[START OF Records supplied]

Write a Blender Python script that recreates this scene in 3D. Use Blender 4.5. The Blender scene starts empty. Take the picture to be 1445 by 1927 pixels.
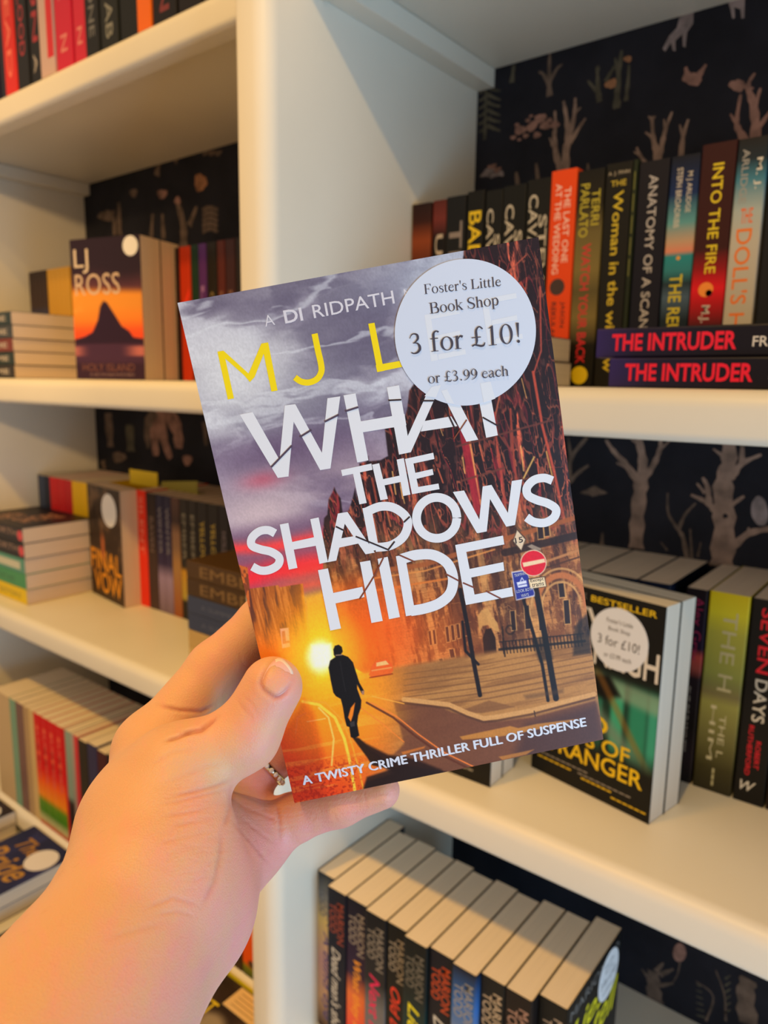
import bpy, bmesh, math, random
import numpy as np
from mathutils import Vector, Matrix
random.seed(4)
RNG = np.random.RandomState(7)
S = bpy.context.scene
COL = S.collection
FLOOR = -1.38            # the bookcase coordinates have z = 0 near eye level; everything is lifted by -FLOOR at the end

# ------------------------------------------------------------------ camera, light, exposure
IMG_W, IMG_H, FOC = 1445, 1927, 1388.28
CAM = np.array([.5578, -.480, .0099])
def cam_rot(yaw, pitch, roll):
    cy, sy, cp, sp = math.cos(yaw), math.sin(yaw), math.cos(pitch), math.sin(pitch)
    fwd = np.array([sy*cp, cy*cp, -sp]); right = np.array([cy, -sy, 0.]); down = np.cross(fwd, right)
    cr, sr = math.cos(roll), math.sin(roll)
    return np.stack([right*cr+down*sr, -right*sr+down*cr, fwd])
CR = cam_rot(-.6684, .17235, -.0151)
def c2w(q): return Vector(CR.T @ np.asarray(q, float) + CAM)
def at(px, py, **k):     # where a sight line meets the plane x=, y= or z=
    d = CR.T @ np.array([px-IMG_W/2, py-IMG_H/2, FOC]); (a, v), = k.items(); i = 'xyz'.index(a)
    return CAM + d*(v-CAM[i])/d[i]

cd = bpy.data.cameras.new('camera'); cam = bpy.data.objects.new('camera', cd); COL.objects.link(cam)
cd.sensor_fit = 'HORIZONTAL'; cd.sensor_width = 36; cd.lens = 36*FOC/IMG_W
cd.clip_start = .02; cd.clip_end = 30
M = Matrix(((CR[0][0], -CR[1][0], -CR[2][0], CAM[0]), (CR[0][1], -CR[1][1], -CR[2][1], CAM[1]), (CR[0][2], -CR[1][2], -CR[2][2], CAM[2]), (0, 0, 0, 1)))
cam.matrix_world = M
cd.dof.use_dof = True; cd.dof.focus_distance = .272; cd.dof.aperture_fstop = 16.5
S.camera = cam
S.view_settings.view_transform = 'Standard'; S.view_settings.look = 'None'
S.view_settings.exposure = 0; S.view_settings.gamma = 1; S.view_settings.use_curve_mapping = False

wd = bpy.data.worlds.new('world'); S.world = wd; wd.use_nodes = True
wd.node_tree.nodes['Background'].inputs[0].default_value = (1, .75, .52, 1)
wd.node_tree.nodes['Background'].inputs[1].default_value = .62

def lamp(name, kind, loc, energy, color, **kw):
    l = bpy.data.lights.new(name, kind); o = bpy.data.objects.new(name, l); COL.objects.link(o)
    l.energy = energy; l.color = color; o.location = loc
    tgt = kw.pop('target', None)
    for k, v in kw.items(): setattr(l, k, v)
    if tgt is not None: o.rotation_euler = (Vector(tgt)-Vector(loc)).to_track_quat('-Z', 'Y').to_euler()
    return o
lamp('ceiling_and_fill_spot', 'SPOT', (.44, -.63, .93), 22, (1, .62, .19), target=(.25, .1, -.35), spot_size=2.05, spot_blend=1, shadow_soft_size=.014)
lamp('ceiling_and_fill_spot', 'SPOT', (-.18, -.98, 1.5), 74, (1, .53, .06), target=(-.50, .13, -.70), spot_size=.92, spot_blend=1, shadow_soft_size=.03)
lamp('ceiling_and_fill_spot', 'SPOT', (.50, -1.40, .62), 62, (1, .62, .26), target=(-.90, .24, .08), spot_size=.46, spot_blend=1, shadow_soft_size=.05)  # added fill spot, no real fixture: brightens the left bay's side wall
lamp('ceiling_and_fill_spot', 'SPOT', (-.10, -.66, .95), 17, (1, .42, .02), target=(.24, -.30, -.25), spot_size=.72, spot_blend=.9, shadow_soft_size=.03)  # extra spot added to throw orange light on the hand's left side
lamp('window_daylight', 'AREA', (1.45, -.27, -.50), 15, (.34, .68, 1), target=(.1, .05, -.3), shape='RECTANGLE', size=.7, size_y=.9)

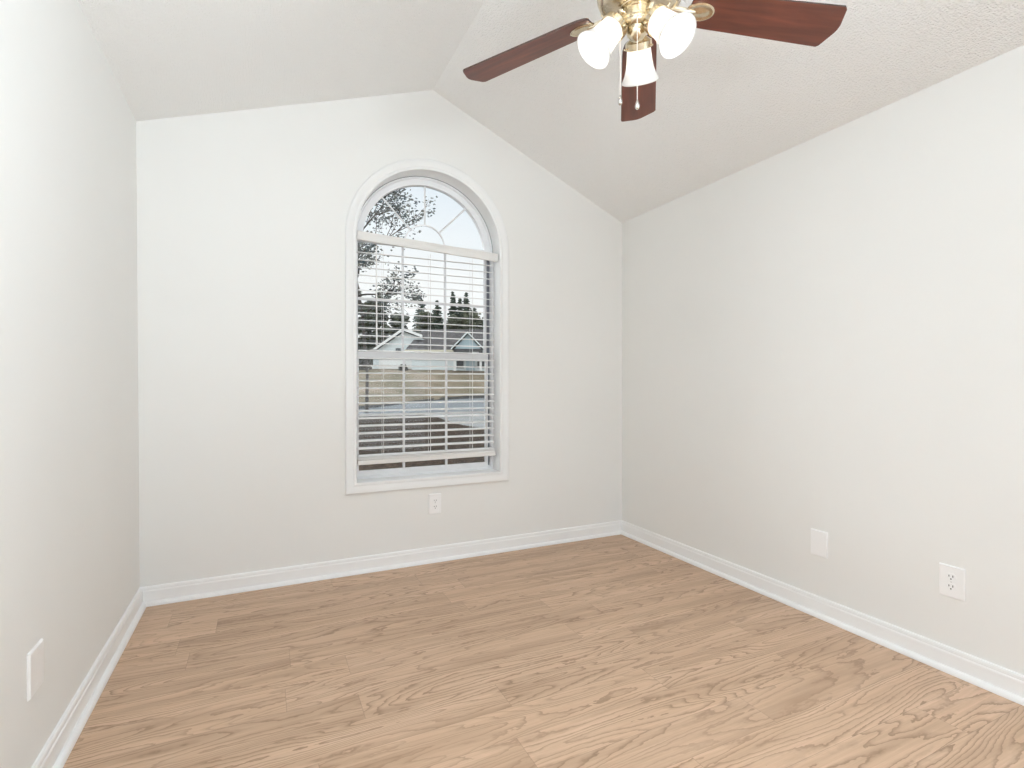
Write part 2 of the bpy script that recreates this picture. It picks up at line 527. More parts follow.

[END OF Records supplied]

Exercise goal: Find the lines containing "recreates" and list every one of them.

Exercise answer:
Write a Blender Python script that recreates this scene in 3D. Use Blender 4.5. The Blender scene starts empty. Take the picture to be 1445 by 1927 pixels.
Write part 2 of the bpy script that recreates this picture. It picks up at line 527. More parts follow.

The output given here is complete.